弟子筋にあたる大仁田との電流爆破マッチなどの破天荒な試合の数々は、絶対的ベビーフェイスとして活躍していた全日本時代の末期よりは彼らしかったように思われました。
また兄ドリーと同様1995年にまさかのライバル団体新日本プロレスに参戦。後にファンクスも復活させています。
現在でも時折現役レスラーとして元気な姿を見せてくれます

テクニシャン、テリー・ファンク
ラフなケンカ殺法だけがクローズアップされがちなテリーのファイトスタイルですが、実は多彩な技を操るテクニシャンの顔も持っています。
代表的なオリジナルホールドとして挙げられるのは現在の新日本プロレスのエース棚橋の得意技としても知られるテキサス・クローバー・ホールドやローリング・クレイドル・ホールドでしょう。

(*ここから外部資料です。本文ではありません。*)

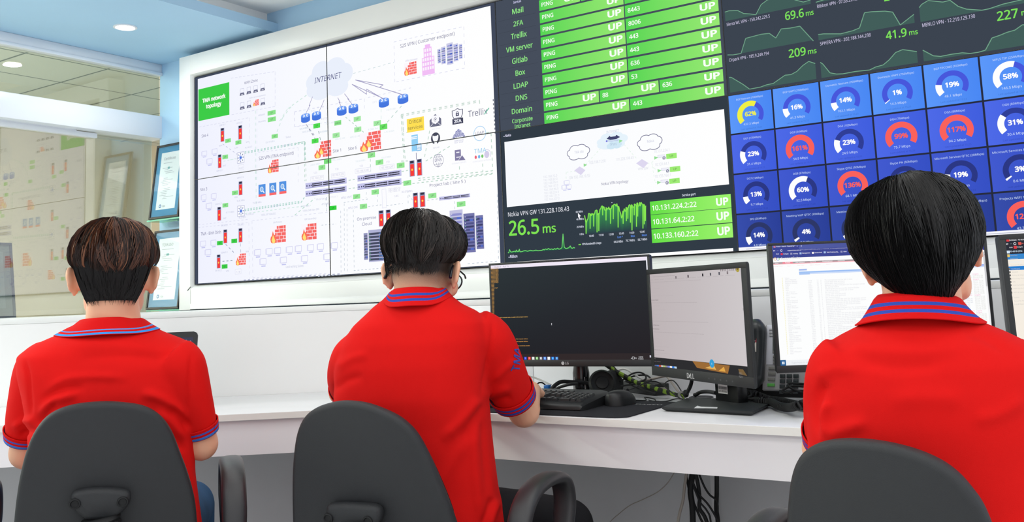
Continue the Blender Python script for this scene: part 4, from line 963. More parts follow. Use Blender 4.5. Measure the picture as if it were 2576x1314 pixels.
t = thing('low_cabinet', 'long white low cabinet between the desk and the video wall', 'cabinet', (2.3, -.4, 0))
LBx = CB - dv * 3.1
q = .001
th = .018
m = MB(); m.prism([(LBx + nv * q)[:2], (CB + nv * q)[:2], (CB + nv * th + V((.0, .0, 0)))[:2], (LBx + nv * th)[:2]], DZ - .04, 1.036); m.build('front_panel', M_wallwhite, t)
xs = [CB[0], 2.539, 3.47, 4.35, RX]
for a, b in zip(xs[:-1], xs[1:]):
    m = MB(); m.box((a + .0012, CB[1] + q, DZ - .04), (b - .0012, CB[1] + th, 1.036), .0008); m.build('front_panel', M_panelgrey, t)
m = MB(); m.prism([(LBx + nv * q)[:2], CB[:2], (CB + V((.01, th, 0)))[:2], (LBx + nv * th)[:2]], 0, DZ - .045); m.build('lower_panel', M_under, t)
m = MB(); m.box((CB[0], CB[1] + q, 0), (RX, CB[1] + th, DZ - .045)); m.build('lower_panel', M_under, t)
top = [LBx, CB, V((RX, CB[1], 0)), V((RX, HY - .0015, 0)), V((XG + .004, HY - .0015, 0)), V((XG + .004, LBx[1], 0))]
m = MB(); m.prism([p[:2] for p in top], 1.0365, 1.0555, .0012); m.build('cabinet_top', M_white, t)
m = MB(); m.prism([p[:2] for p in [V((CB[0] - .01, CB[1] + .012, 0)), V((RX, CB[1] + .012, 0)), V((RX, -.03, 0)), V((0, -.03, 0)), V((XG + .02, -.03, 0)), V((XG + .02, -2.45, 0))]], .10, 1.036); m.build('carcass', M_white, t)

# ================================================================ monitors
M_mon = mat('monitor_plastic', (34, 36, 39), 0.42, 0.5)
M_monsoft = mat('matt_black_plastic', (40, 43, 45), 0.55, 0.4, noise=0.05, nscale=30, bump=0.15, bscale=900)
M_gloss = mat('black_gloss_plastic', (20, 21, 23), 0.22, 0.6)
M_stick = mat('sticker_white', (226, 226, 228), 0.6)
def screen_plane(P0, yaw, tilt):
    y = math.radians(yaw); U = V((math.cos(y), math.sin(y), 0)); N = V((math.sin(y), -math.cos(y), 0)); k = math.radians(tilt)
    return U, V((0, 0, 1)) * math.cos(k) - N * math.sin(k)
def monitor(name, label, P0, yaw, tilt, TL, TR, BL, bez, thick, draw, group=None, mats=(None, None)):
    """case with screen; the corners were measured on the photograph, the plane is where it stands"""
    U, W = screen_plane(P0, yaw, tilt); S = Sheet(P0, U, W)
    u0, v1 = S.uv(*TL); u1 = S.uright(*TL, TR[0]); v0 = S.uv(*BL)[1]
    O = S.O + S.U * u0 + S.W * v0; w, h = u1 - u0, v1 - v0; N = S.N
    t = thing(name, label, 'monitor', O + S.U * w / 2 - N * .05, group); t.location.z = DZ + .0005
    fr = (O, S.U, S.W, N); bl, br, bt, bb = bez; cm = mats[0] or M_mon
    m = MB(); r = .006
    rr = lambda x0, y0, x1, y1, r: [(x0 + r, y0), (x1 - r, y0), (x1 - r * .3, y0 + r * .3), (x1, y0 + r), (x1, y1 - r), (x1 - r * .3, y1 - r * .3), (x1 - r, y1), (x0 + r, y1), (x0 + r * .3, y1 - r * .3), (x0, y1 - r), (x0, y0 + r), (x0 + r * .3, y0 + r * .3)]
    m.prism(rr(0, 0, w, h, r), -thick, -.0035, .0012, frame=fr)
    m.prism([(w * .15, h * .12), (w * .72, h * .12), (w * .72, h * .7), (w * .15, h * .7)], -thick - .022, -thick + .001, .008, frame=fr)
    m.build('case', cm, t)
    m = MB()
    for q in (((0, 0), (w, 0), (w, bb), (0, bb)), ((0, h - bt), (w, h - bt), (w, h), (0, h)), ((0, bb), (bl, bb), (bl, h - bt), (0, h - bt)), ((w - br, bb), (w, bb), (w, h - bt), (w - br, h - bt))):
        m.prism(q, -.006, 0.0, .0006, frame=fr)
    m.build('bezel', cm, t)
    S2_ = Sheet(O - N * .002, S.U, S.W); draw(S2_, (bl, bb, w - br, h - bt))
    put('screen', S2_.mesh('screen', (bl, bb, w - br, h - bt), .0002), M_screen, t, None)
    return t, S, O, w, h, N
def join_into(o, me, m):
    """print on a part: the flat marks become polygons of that part's own mesh"""
    tgt = o.data; k = len(tgt.materials); off = Vector((0, 0, 0)); q = o
    while q is not None: off += q.location; q = q.parent
    bm = bmesh.new(); bm.from_mesh(tgt)
    la = bm.verts.layers.float_color.get('pixel') or bm.verts.layers.float_color.new('pixel')
    src = [tuple(c.color) for c in me.color_attributes['pixel'].data]
    vs = [bm.verts.new(v.co - off) for v in me.vertices]
    for v, c in zip(vs, src): v[la] = c
    for p in me.polygons:
        try: f = bm.faces.new([vs[i] for i in p.vertices]); f.material_index = k
        except ValueError: pass
    bm.to_mesh(tgt); bm.free(); tgt.materials.append(m)
def letter_plate(name, S, parent, base=.0004):
    b = [c for c in parent.children if c.name.split('.')[0] == 'bezel'][0]
    join_into(b, S.mesh(name, None, .0002, base), M_ink)
def printed(O, U, W, w, h, rows, bars=True, bg=(228, 228, 230)):
    S = Sheet(O, U, W); S.ruv(0, 0, w, h, bg, 0)
    for i, (st, y, hh) in enumerate(rows): S.textuv(st, w / 2, h * y, h * hh, (50, 50, 56), w * .84, 'c', 1, 1)
    if bars:
        r_ = random.Random(3); x = w * .07
        while x < w * .92: b = w * (.01 + .02 * r_.random()); S.ruv(x, h * .36, x + b, h * .6, (40, 40, 46), 1); x += b + w * .018
    return S

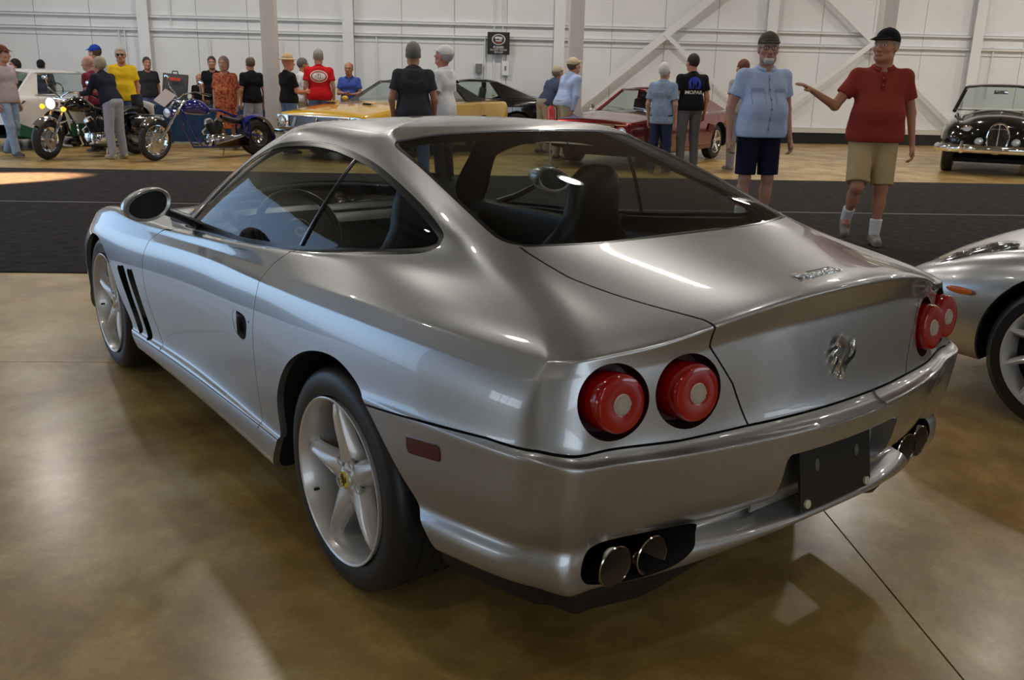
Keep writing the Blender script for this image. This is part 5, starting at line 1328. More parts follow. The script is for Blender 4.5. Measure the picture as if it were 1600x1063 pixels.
PP(-5.02, 15.2, 176, 1.74, 'woman in a red and orange floral dress with a shoulder bag', skin_=('pink', (.48, .26, .19)), hair=('long', (.30, .20, .13)), shirt=(FLOR, .8, .80), pants=(FLOR, 'dress'), belly=.7, res=.018)
PP(-4.70, 16.0, 30, 1.76, 'man with cropped hair in a black tee and grey shorts', skin_=('tan', (.46, .22, .13)), hair=('receding', (.12, .09, .07)), shirt=(cloth('black', (.008, .008, .010)), .7, .86), pants=(cloth('greyjean', (.33, .34, .40)), 'short'), res=.02)
# ---------------------------------------------------------------- other cars and the motorcycles
def interp_st(st, n):
    """stations: rows of numbers, first column y -> smooth resample"""
    A_ = np.array(st, float); t = np.arange(len(A_)); tt = np.linspace(0, len(A_) - 1, n); o = []
    for x in tt:
        i = min(int(x), len(A_) - 2); f = x - i; g = lambda k: A_[min(max(k, 0), len(A_) - 1)]
        a, b, c, d = g(i - 1), g(i), g(i + 1), g(i + 2); m1, m2 = (c - a) * .5, (d - b) * .5
        m1 = np.clip(m1, -2 * abs(c - b), 2 * abs(c - b)); m2 = np.clip(m2, -2 * abs(c - b), 2 * abs(c - b))
        o.append((2 * f ** 3 - 3 * f * f + 1) * b + (f ** 3 - 2 * f * f + f) * m1 + (-2 * f ** 3 + 3 * f * f) * c + (f ** 3 - f * f) * m2)
    return np.array(o)
def hull(st, ncol=90, crown=.10, sec=None):
    """st rows from rear to front: y, half width, sill z, belt z, centre z"""
    S_ = interp_st(st, ncol); rows = []
    for y, hw, zs, zb, zc in S_:
        h = zb - zs
        p = sec(hw, zs, zb, zc) if sec else [(hw * .90, zs), (hw - .015, zs + .04), (hw, zs + .38 * h), (hw - .004, zs + .72 * h), (hw - .02, zb - .07), (hw - .05, zb - .02), (hw - crown, zb), (hw * .62, zb + (zc - zb) * .55), (hw * .3, zb + (zc - zb) * .92), (0, zc)]
        q = [(x, 0, z) for x, z in p]
        q = np.array(smooth_poly(q, 4, False))
        rows.append([(x, y, z) for x, _, z in q])
    return grid_surface(np.array(rows).transpose(1, 0, 2))
def arch(y, r, z0=.31):
    return smooth_poly([(y + r * math.cos(t), z0 + r * math.sin(t)) for t in [R(-35) + R(250) * q / 12 for q in range(13)]], 2, False) + [(y - r * .82, -.1), (y + r * .82, -.1)]
def old_wheel(style, r=.32, w_=.19):
    t = empty('wheel'); hw = w_ / 2
    m = MB(); m.lathe([(hw - .01, r * .62), (hw, r * .72), (hw, r * .88), (hw - .02, r * .98), (0, r), (-hw + .02, r * .98), (-hw, r * .7)], 'X', seg=40); m.build('tyre', TYRE, t)
    c = CHROME if style != 'alloy' else mat('alloy', (.66, .66, .65), .25, .8)
    m = MB(); m.lathe([(hw - .015, r * .62), (hw + .004, r * .64), (hw, r * .60), (hw - .04, r * .56), (hw - .09, r * .54)], 'X', seg=40); m.build('rim', c, t)
    m = MB(); m.lathe([(hw - .09, .001), (hw - .09, r * .55)], 'X', seg=30); m.build('wheel_back', DARK, t)
    if style == 'cap':
        m = MB(); m.lathe([(hw - .03, r * .55), (hw - .01, r * .40), (hw + .01, r * .25), (hw + .02, .001)], 'X', seg=30); m.build('hub_cap', c, t)
    else:
        k = 5 if style != 'alloy' else 10
        for q in range(k):
            a = 2 * PI * q / k + .3; m = MB(); wd = .035 if k == 5 else .017
            m.prism([(hw - .05, .04 * math.cos(a) - wd * math.sin(a), .04 * math.sin(a) + wd * math.cos(a)), (hw - .05, .04 * math.cos(a) + wd * math.sin(a), .04 * math.sin(a) - wd * math.cos(a)), (hw - .025, r * .59 * math.cos(a) + wd * .8 * math.sin(a), r * .59 * math.sin(a) - wd * .8 * math.cos(a)), (hw - .025, r * .59 * math.cos(a) - wd * .8 * math.sin(a), r * .59 * math.sin(a) + wd * .8 * math.cos(a))], (.02, 0, 0)); m.build('spoke', c, t)
        m = MB(); m.lathe([(hw - .06, .05), (hw - .02, .05), (hw - .015, .03), (hw - .015, .001)], 'X', seg=20); m.build('hub_cap', c, t)
    return t
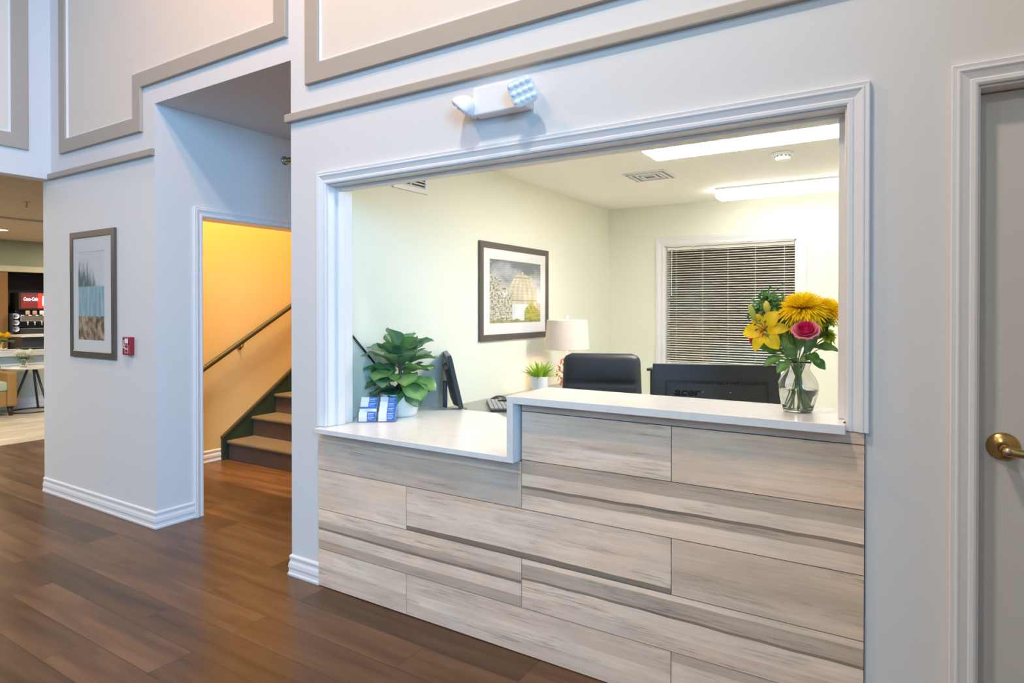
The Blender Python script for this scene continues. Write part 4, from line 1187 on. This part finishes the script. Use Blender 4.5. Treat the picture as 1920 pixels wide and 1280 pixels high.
# lily
def lily(loc, axis, ln, label, foot):
    o = flower('lily', label); ax = Vector(axis).normalized(); t1 = ax.orthogonal().normalized(); t2 = ax.cross(t1); rr = random.Random(2)
    b = MB(); lay = b.bm.loops.layers.float_color.new('tone')
    for k in range(6):
        a = 2*PI*k/6+.35; rad = t1*math.cos(a)+t2*math.sin(a)
        d = (rad*.75+ax*.72).normalized()
        leaf(b.bm, Vector(loc)-ax*.035+rad*.004, d, ax*.75-rad*.7, ln, .052 if k%2 else .040, curl=-(-1.25), fold=.35, wave=.04, tones=((.96,.60,.0),(1.0,.84,.02)), lay=lay, prof=[.3,.55,.8,1,1,.9,.6,.08], nl=9, nw=4, rnd=rr)
    b.build('petals', M['petal'], o, recalc=False)
    b = MB()
    for k in range(6):
        a = 2*PI*k/6; rad = t1*math.cos(a)+t2*math.sin(a); p = Vector(loc)-ax*.03; q = p+ax*.062+rad*.020
        b.tube([p,p+ax*.03+rad*.006,q], .0010, 5); b.tube([q-t1*.005,q+t1*.005], .0024, 6)
    b.build('stamens', plain('rust_anthers', (.20,.07,.02), .8, var=.1), o)
    b = MB(); stem_to(b, Vector(loc)-ax*.034, foot, .003); b.build('stem', M['stem'], o)
    return o
lily((-.418,.085,1.352), (-.10,-.85,.30), .080, 'open yellow lily facing out at the left of the bouquet', feet(-.5))
def bud(loc, axis, ln, wd, label, foot, c, name='lily_bud'):
    o = flower(name, label); ax = Vector(axis).normalized()
    b = MB(); pr = [(.0,0),(.35,.08),(.8,.3),(1,.55),(.8,.8),(.3,.96),(0,1)]
    Tm = Matrix.Translation(loc) @ ax.to_track_quat('Z','Y').to_matrix().to_4x4()
    b.lathe([(wd*r_, ln*z) for r_, z in pr], n=12, m=Tm); b.build('bud', c, o)
    b = MB(); stem_to(b, Vector(loc), foot, .0022); b.build('stem', M['stem'], o); return o
BUDM = plain('bud_green', (.46,.48,.08), .45, var=.15, bscale=40)
BUDM2 = plain('bud_yellow', (.62,.52,.08), .45, var=.15, bscale=40)
bud((-.448,.110,1.375), (-.35,-.1,1), .066, .011, 'pale green lily bud above the open lily', feet(-.9), BUDM)
bud((-.412,.135,1.398), (-.12,-.1,1), .052, .012, 'yellowish lily bud standing left of the big yellow bloom', feet(-1.3), BUDM2)
bud((-.219,.20,1.392), (.8,-.1,.35), .020, .008, 'tiny green bud poking out at the far right of the bouquet', feet(2.7), BUDM, 'flower_bud')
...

サソリ固めに近い形で手を使ってロックするテキサス・クローバー・ホールドはフィニッシュホールドとしては威力は弱いものの相手のスタミナを弱らせる傷め技としては多用されました。
テリーの後、一時期使い手が途絶えたものの、近年、棚橋が試合で多用するようになり再び見直されつつあります。
ローリング・クレイドル・ホールド(揺り椅子固め)は逆に今ではほとんど見なくなってしまった技です。
一時期、「天龍革命」以前の天龍も多用しており、ファンク一家系のレスラーは結構使っていた記憶があるのですが、すっかり見なくなってしまいました。
「揺り椅子」の名前通り、リングをゆるやかにぐるぐる半周して、その反動でフォールに持ち込むそのスタイルは他に似た技のない独特の技でした。
あと忘れてはならないのは、彼を含めたファンク一家の代名詞と呼べる技はスピニング・トー・ホールドでしょう!
立ち技でも寝技でもない独特のスタイルは印象に残りました。